Son olarak, İran’daki bazı radikal seslerin İran’ın JCPOA’dan çekilmesini savunduğu ve Nükleer Silahların Yayılmasını Önleme Anlaşması’ndan (NPT) ayrılma tehdidinde bulunduğu bilinmektedir. Ancak, bu adımların yukarıda belirtilen gelişmelerden daha düşük bir olasılık olduğunu söylemek gerekir. Tek taraflı olarak JCPOA’dan geri çekilmek, İran’ın diplomatik zeminini kaybetmesine sebep olacaktır. İran’ın üzerinde yoğunlaştığı konu anlaşmanın tamamen bozulması halinde sonraki anlaşmaya olabildiğince kuvvetli bir konumda olmaktır. Diğer taraftan Trump’ın kararı sonrası Avrupa’nın yaşadığı belirsizlik, İran’a; BM tarafından uygulanan yaptırımların gevşetilmesi anlaşmasından faydalanma fırsatı veriyor. İran’ı canlı tutan başka bir etken ise gelecek ABD seçimlerindeki birçok adayın JCPOA’ya geri dönme sözü vermesi. İran’ın hem NPT’den hem de varılan nükleer anlaşmadan tamamen geri çekilme olasılığı düşük bir ihtimal. Batı’ya göre Tahran’ın NPT’den ayrılması, savaş söylemi üzerinden geliştirilen politik dilin yanı sıra barış olasılığının da kaybedilmesi demek. Öte yandan bu durum, NPT’den çekilmiş bir İran’ın nükleer caydırıcılığını kaybetmesi anlamına da gelmekte.
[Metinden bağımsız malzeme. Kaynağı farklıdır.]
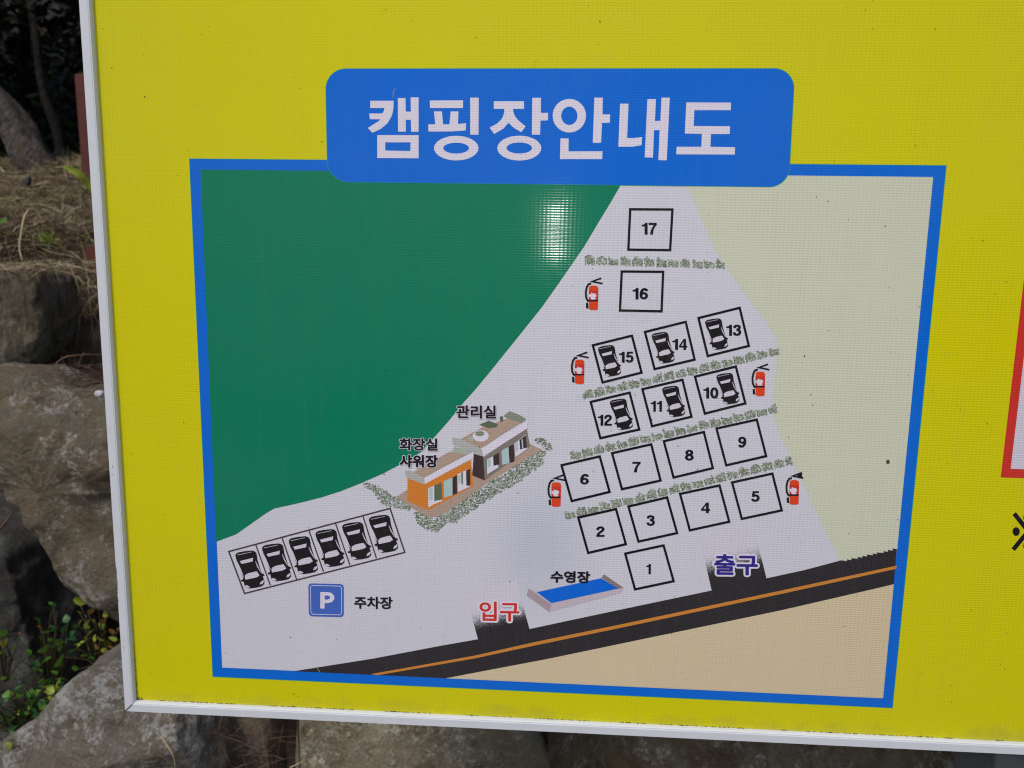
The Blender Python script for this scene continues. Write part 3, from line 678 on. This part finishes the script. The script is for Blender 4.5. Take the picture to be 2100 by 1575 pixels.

Nihayetinde İran sessiz ve derinden adımlarla yeni bir nükleer anlaşma zemini arıyor. Tahran’ın bir sonraki adımı öngörülebilir olmaktan çok uzak. Her iki tarafın da nükleer dosyada bugüne kadar gösterdiği karşılıklı tepki, çözümsüzlüğü de beraberinde getirdi. Batı tarafı, anlaşmadan çekilerek Tahran’ı siyasi ve iktisadi baskı altına almakla İran’daki müesses nizamı daha da güçlendirdiğini anladığı bir süreci yaşıyor. Önümüzdeki süreç ABD’nin “maksimum baskı” stratejisinin İran’ın -yerini gizli tuttuğu yerlerde- nükleer ilerlemesine katkı sunduğunu anlayacağı bir dönem olacak. Tahran’ın da içinde bulunduğu zor süreci aşmak adına, en iyi seçeneğin yeni bir nükleer anlaşmaya ihtiyaç duyduğunun farkında. Ancak daha iyi bir anlaşma için gerilimi arttırmak adına Batı’dan daha çok seçeneği var.